Instructions to follow — Transcribe the records below exactly, leaving out any pictures.

Raw data —
-*-*-

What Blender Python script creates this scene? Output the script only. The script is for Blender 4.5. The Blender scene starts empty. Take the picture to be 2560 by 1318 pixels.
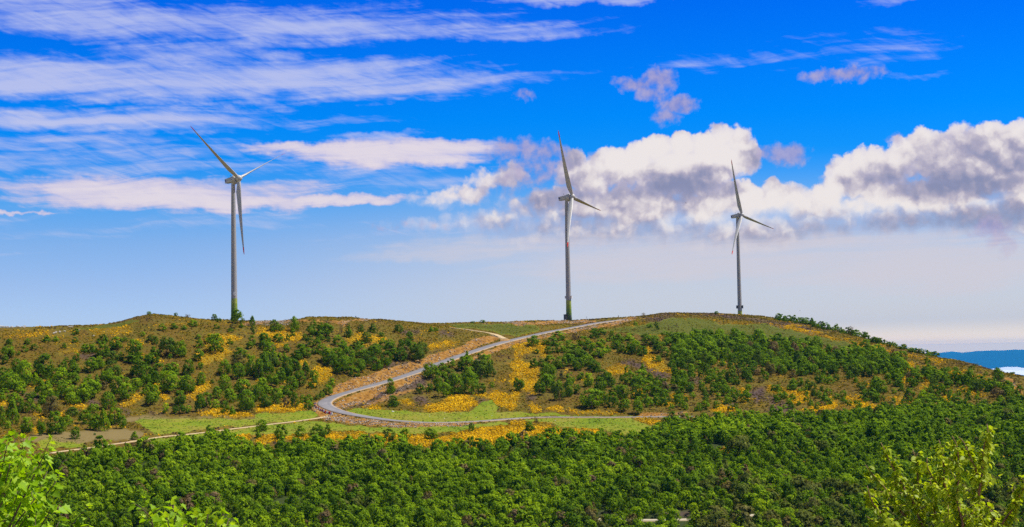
import bpy, bmesh, math, random
import numpy as np
from mathutils import Vector, Matrix
rad = math.radians
scene = bpy.context.scene
COL = scene.collection
random.seed(7)
RNG = np.random.default_rng(7)

# ------------------------------------------------------------------ camera
FPX, CU, CV = 3939.0, 1280.0, 659.0           # focal length and centre in pixels of the 2560 px photograph
PITCH, ROLL = math.atan((890 - CV) / FPX), rad(1.1)
FW = np.array([0, math.cos(PITCH), math.sin(PITCH)])
_u0 = np.array([0, -math.sin(PITCH), math.cos(PITCH)]); _r0 = np.array([1.0, 0, 0])
UP = math.cos(ROLL) * _u0 + math.sin(ROLL) * _r0
RT = math.cos(ROLL) * _r0 - math.sin(ROLL) * _u0
cd = bpy.data.cameras.new('camera')
cd.sensor_width = 36.0; cd.sensor_fit = 'HORIZONTAL'; cd.lens = 36.0 * FPX / 2560.0
cd.clip_start = 0.5; cd.clip_end = 300000.0
cam = bpy.data.objects.new('camera', cd); COL.objects.link(cam)
cam.matrix_world = Matrix(((RT[0], UP[0], -FW[0], 0), (RT[1], UP[1], -FW[1], 0), (RT[2], UP[2], -FW[2], 0), (0, 0, 0, 1)))
scene.camera = cam

def ray(u, v):
    return FW + RT * ((u - CU) / FPX) - UP * ((v - CV) / FPX)
def azel(u, v):
    d = ray(u, v)
    return math.atan2(d[0], d[1]), math.atan2(d[2], math.hypot(d[0], d[1]))
def project(x, y, z):
    d = x * FW[0] + y * FW[1] + z * FW[2]
    d = np.where(np.abs(d) < 1e-3, 1e-3, d)
    return (CU + FPX * (x * RT[0] + y * RT[1] + z * RT[2]) / d, CV - FPX * (x * UP[0] + y * UP[1] + z * UP[2]) / d)

# ------------------------------------------------------------------ sun, sky, exposure
SUN_AZ, SUN_EL = rad(82), rad(60)              # azimuth clockwise from the view direction (+Y)
sl = bpy.data.lights.new('sun', 'SUN'); sl.energy = 4.8; sl.angle = rad(0.5); sl.color = (1.0, 0.94, 0.84)
so = bpy.data.objects.new('sun', sl); COL.objects.link(so)
_sd = Vector((math.sin(SUN_AZ) * math.cos(SUN_EL), math.cos(SUN_AZ) * math.cos(SUN_EL), math.sin(SUN_EL)))
so.rotation_euler = _sd.to_track_quat('Z', 'Y').to_euler()
so.location = (300, 200, 600)
scene.view_settings.view_transform = 'Standard'; scene.view_settings.look = 'None'
scene.view_settings.exposure = 0.5; scene.view_settings.gamma = 1.0
scene.view_settings.use_curve_mapping = False
scene.cycles.max_bounces = 5; scene.cycles.diffuse_bounces = 2; scene.cycles.glossy_bounces = 2
scene.cycles.transparent_max_bounces = 4; scene.cycles.volume_bounces = 0; scene.cycles.transmission_bounces = 2
scene.cycles.use_denoising = False

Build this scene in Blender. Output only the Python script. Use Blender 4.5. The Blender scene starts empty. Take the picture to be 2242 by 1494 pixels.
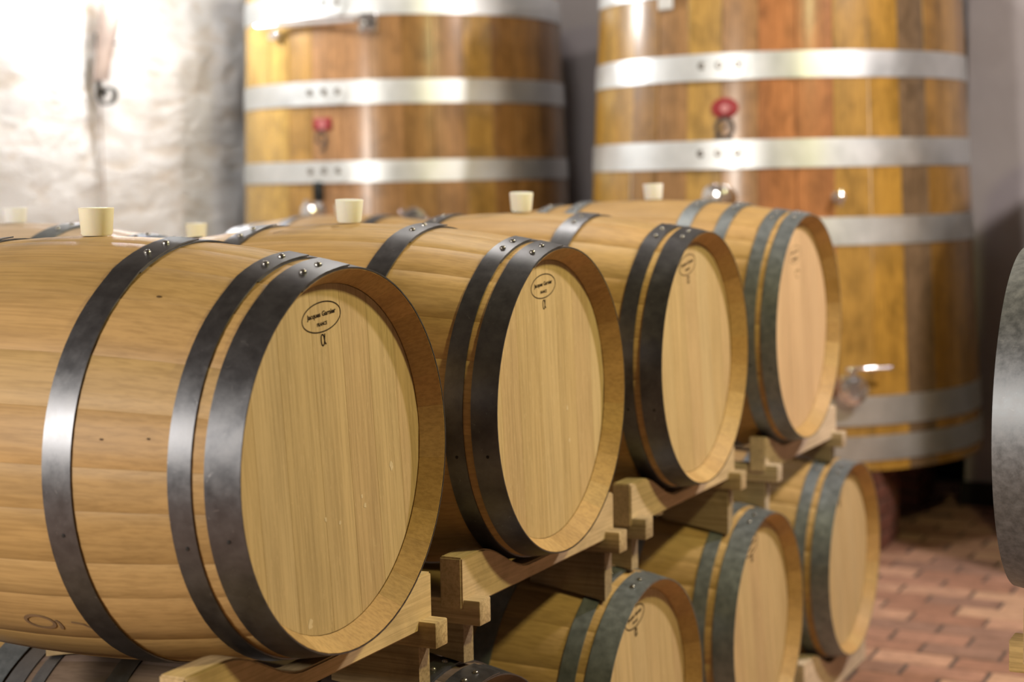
import bpy, bmesh, math, random
from mathutils import Vector, Matrix, noise

random.seed(7)
S = bpy.context.scene
COL = S.collection
PI = math.pi

# ------------------------------------------------------------------ camera
FPX, IW = 3759.44, 2242
YAW, PIT, ROLL = -0.4619, -0.0934, -0.0186
fw = Vector((math.sin(YAW) * math.cos(PIT), math.cos(YAW) * math.cos(PIT), math.sin(PIT)))
rt = Vector((math.cos(YAW), -math.sin(YAW), 0))
up = rt.cross(fw)
r2 = math.cos(ROLL) * rt + math.sin(ROLL) * up
u2 = -math.sin(ROLL) * rt + math.cos(ROLL) * up
cam_data = bpy.data.cameras.new('camera')
cam_data.sensor_width = 36
cam_data.lens = FPX / IW * 36
cam_data.dof.use_dof = True
cam_data.dof.focus_distance = 2.85
cam_data.dof.aperture_fstop = 2.7
cam_data.dof.aperture_blades = 7
cam_data.clip_start = 0.05
cam = bpy.data.objects.new('camera', cam_data)
COL.objects.link(cam)
M = Matrix.Identity(4)
for i in range(3):
    M[i][0], M[i][1], M[i][2] = r2[i], u2[i], -fw[i]
M[0][3], M[1][3], M[2][3] = 1.3644, -2.1929, 0.4173
cam.matrix_world = M
S.camera = cam

# ------------------------------------------------------------------ colour, world, lights
S.view_settings.view_transform = 'Standard'
S.view_settings.look = 'None'
S.view_settings.exposure = 0.0
S.view_settings.gamma = 1.0
S.view_settings.use_curve_mapping = False
S.cycles.max_bounces = 6
S.cycles.diffuse_bounces = 1
S.cycles.use_denoising = True
S.cycles.sample_clamp_indirect = 6.0

world = bpy.data.worlds.new('cellar_ambient')
S.world = world
world.use_nodes = True
bg = world.node_tree.nodes['Background']
bg.inputs[0].default_value = (1.0, 0.9, 0.78, 1)
bg.inputs[1].default_value = 0.01


def area(name, loc, target, size, size_y, energy, col):
    l = bpy.data.lights.new(name, 'AREA')
    l.shape = 'RECTANGLE'
    l.size, l.size_y, l.energy, l.color = size, size_y, energy, col
    o = bpy.data.objects.new(name, l)
    COL.objects.link(o)
    o.location = loc
    d = Vector(target) - Vector(loc)
    o.rotation_euler = d.to_track_quat('-Z', 'Y').to_euler()
    return o


def point(name, loc, rad, energy, col):
    l = bpy.data.lights.new(name, 'POINT')
    l.shadow_soft_size, l.energy, l.color = rad, energy, col
    o = bpy.data.objects.new(name, l)
    COL.objects.link(o)
    o.location = loc
    return o


FLOOR = -1.165
CEIL = 3.25
WL = -4.2
area('key_lamp', (2.05, 1.0, 2.05), (0.0, 1.0, -0.2), 0.20, 0.20, 53, (1.0, 0.90, 0.42))
area('right_lamp', (2.2, 3.3, 2.5), (-0.4, 2.6, -0.2), 0.24, 0.24, 118, (1.0, 0.90, 0.87))
area('rear_left_lamp', (-2.4, -4.4, 1.35), (-0.3, 0.0, 0.0), 0.55, 0.95, 210, (1.0, 0.93, 0.84))
point('sconce_lamp', (-3.93, 4.42, 1.52), 0.07, 88, (1.0, 1.0, 1.0))
point('tank_fill', (-1.5, 3.2, 2.9), 0.2, 95, (1.0, 0.95, 0.88))  # added fill for the tank fronts and barrel tops, no lamp seen here

# ------------------------------------------------------------------ material helpers


def new_mat(name):
    m = bpy.data.materials.new(name)
    m.use_nodes = True
    nt = m.node_tree
    return m, nt, nt.nodes['Principled BSDF']


def N(nt, t, **kw):
    n = nt.nodes.new(t)
    for k, v in kw.items():
        setattr(n, k, v)
    return n


def mul(nt, a, b, fac=1.0, mode='MULTIPLY'):
    n = N(nt, 'ShaderNodeMix', data_type='RGBA', blend_type=mode)
    n.inputs[0].default_value = fac
    nt.links.new(a, n.inputs[6])
    if isinstance(b, tuple):
        n.inputs[7].default_value = b
    else:
        nt.links.new(b, n.inputs[7])
    return n.outputs[2]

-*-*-

The reply —
What Blender Python script creates this scene? Output the script only. The script is for Blender 4.5. The Blender scene starts empty. Take the picture to be 2560 by 1318 pixels.
import bpy, bmesh, math, random
import numpy as np
from mathutils import Vector, Matrix
rad = math.radians
scene = bpy.context.scene
COL = scene.collection
random.seed(7)
RNG = np.random.default_rng(7)

# ------------------------------------------------------------------ camera
FPX, CU, CV = 3939.0, 1280.0, 659.0           # focal length and centre in pixels of the 2560 px photograph
PITCH, ROLL = math.atan((890 - CV) / FPX), rad(1.1)
FW = np.array([0, math.cos(PITCH), math.sin(PITCH)])
_u0 = np.array([0, -math.sin(PITCH), math.cos(PITCH)]); _r0 = np.array([1.0, 0, 0])
UP = math.cos(ROLL) * _u0 + math.sin(ROLL) * _r0
RT = math.cos(ROLL) * _r0 - math.sin(ROLL) * _u0
cd = bpy.data.cameras.new('camera')
cd.sensor_width = 36.0; cd.sensor_fit = 'HORIZONTAL'; cd.lens = 36.0 * FPX / 2560.0
cd.clip_start = 0.5; cd.clip_end = 300000.0
cam = bpy.data.objects.new('camera', cd); COL.objects.link(cam)
cam.matrix_world = Matrix(((RT[0], UP[0], -FW[0], 0), (RT[1], UP[1], -FW[1], 0), (RT[2], UP[2], -FW[2], 0), (0, 0, 0, 1)))
scene.camera = cam

def ray(u, v):
    return FW + RT * ((u - CU) / FPX) - UP * ((v - CV) / FPX)
def azel(u, v):
    d = ray(u, v)
    return math.atan2(d[0], d[1]), math.atan2(d[2], math.hypot(d[0], d[1]))
def project(x, y, z):
    d = x * FW[0] + y * FW[1] + z * FW[2]
    d = np.where(np.abs(d) < 1e-3, 1e-3, d)
    return (CU + FPX * (x * RT[0] + y * RT[1] + z * RT[2]) / d, CV - FPX * (x * UP[0] + y * UP[1] + z * UP[2]) / d)

# ------------------------------------------------------------------ sun, sky, exposure
SUN_AZ, SUN_EL = rad(82), rad(60)              # azimuth clockwise from the view direction (+Y)
sl = bpy.data.lights.new('sun', 'SUN'); sl.energy = 4.8; sl.angle = rad(0.5); sl.color = (1.0, 0.94, 0.84)
so = bpy.data.objects.new('sun', sl); COL.objects.link(so)
_sd = Vector((math.sin(SUN_AZ) * math.cos(SUN_EL), math.cos(SUN_AZ) * math.cos(SUN_EL), math.sin(SUN_EL)))
so.rotation_euler = _sd.to_track_quat('Z', 'Y').to_euler()
so.location = (300, 200, 600)
scene.view_settings.view_transform = 'Standard'; scene.view_settings.look = 'None'
scene.view_settings.exposure = 0.5; scene.view_settings.gamma = 1.0
scene.view_settings.use_curve_mapping = False
scene.cycles.max_bounces = 5; scene.cycles.diffuse_bounces = 2; scene.cycles.glossy_bounces = 2
scene.cycles.transparent_max_bounces = 4; scene.cycles.volume_bounces = 0; scene.cycles.transmission_bounces = 2
scene.cycles.use_denoising = False

Build this scene in Blender. Output only the Python script. Use Blender 4.5. The Blender scene starts empty. Take the picture to be 2242 by 1494 pixels.
import bpy, bmesh, math, random
from mathutils import Vector, Matrix, noise

random.seed(7)
S = bpy.context.scene
COL = S.collection
PI = math.pi

# ------------------------------------------------------------------ camera
FPX, IW = 3759.44, 2242
YAW, PIT, ROLL = -0.4619, -0.0934, -0.0186
fw = Vector((math.sin(YAW) * math.cos(PIT), math.cos(YAW) * math.cos(PIT), math.sin(PIT)))
rt = Vector((math.cos(YAW), -math.sin(YAW), 0))
up = rt.cross(fw)
r2 = math.cos(ROLL) * rt + math.sin(ROLL) * up
u2 = -math.sin(ROLL) * rt + math.cos(ROLL) * up
cam_data = bpy.data.cameras.new('camera')
cam_data.sensor_width = 36
cam_data.lens = FPX / IW * 36
cam_data.dof.use_dof = True
cam_data.dof.focus_distance = 2.85
cam_data.dof.aperture_fstop = 2.7
cam_data.dof.aperture_blades = 7
cam_data.clip_start = 0.05
cam = bpy.data.objects.new('camera', cam_data)
COL.objects.link(cam)
M = Matrix.Identity(4)
for i in range(3):
    M[i][0], M[i][1], M[i][2] = r2[i], u2[i], -fw[i]
M[0][3], M[1][3], M[2][3] = 1.3644, -2.1929, 0.4173
cam.matrix_world = M
S.camera = cam

# ------------------------------------------------------------------ colour, world, lights
S.view_settings.view_transform = 'Standard'
S.view_settings.look = 'None'
S.view_settings.exposure = 0.0
S.view_settings.gamma = 1.0
S.view_settings.use_curve_mapping = False
S.cycles.max_bounces = 6
S.cycles.diffuse_bounces = 1
S.cycles.use_denoising = True
S.cycles.sample_clamp_indirect = 6.0

world = bpy.data.worlds.new('cellar_ambient')
S.world = world
world.use_nodes = True
bg = world.node_tree.nodes['Background']
bg.inputs[0].default_value = (1.0, 0.9, 0.78, 1)
bg.inputs[1].default_value = 0.01


def area(name, loc, target, size, size_y, energy, col):
    l = bpy.data.lights.new(name, 'AREA')
    l.shape = 'RECTANGLE'
    l.size, l.size_y, l.energy, l.color = size, size_y, energy, col
    o = bpy.data.objects.new(name, l)
    COL.objects.link(o)
    o.location = loc
    d = Vector(target) - Vector(loc)
    o.rotation_euler = d.to_track_quat('-Z', 'Y').to_euler()
    return o


def point(name, loc, rad, energy, col):
    l = bpy.data.lights.new(name, 'POINT')
    l.shadow_soft_size, l.energy, l.color = rad, energy, col
    o = bpy.data.objects.new(name, l)
    COL.objects.link(o)
    o.location = loc
    return o


FLOOR = -1.165
CEIL = 3.25
WL = -4.2
area('key_lamp', (2.05, 1.0, 2.05), (0.0, 1.0, -0.2), 0.20, 0.20, 53, (1.0, 0.90, 0.42))
area('right_lamp', (2.2, 3.3, 2.5), (-0.4, 2.6, -0.2), 0.24, 0.24, 118, (1.0, 0.90, 0.87))
area('rear_left_lamp', (-2.4, -4.4, 1.35), (-0.3, 0.0, 0.0), 0.55, 0.95, 210, (1.0, 0.93, 0.84))
point('sconce_lamp', (-3.93, 4.42, 1.52), 0.07, 88, (1.0, 1.0, 1.0))
point('tank_fill', (-1.5, 3.2, 2.9), 0.2, 95, (1.0, 0.95, 0.88))  # added fill for the tank fronts and barrel tops, no lamp seen here

# ------------------------------------------------------------------ material helpers


def new_mat(name):
    m = bpy.data.materials.new(name)
    m.use_nodes = True
    nt = m.node_tree
    return m, nt, nt.nodes['Principled BSDF']


def N(nt, t, **kw):
    n = nt.nodes.new(t)
    for k, v in kw.items():
        setattr(n, k, v)
    return n


def mul(nt, a, b, fac=1.0, mode='MULTIPLY'):
    n = N(nt, 'ShaderNodeMix', data_type='RGBA', blend_type=mode)
    n.inputs[0].default_value = fac
    nt.links.new(a, n.inputs[6])
    if isinstance(b, tuple):
        n.inputs[7].default_value = b
    else:
        nt.links.new(b, n.inputs[7])
    return n.outputs[2]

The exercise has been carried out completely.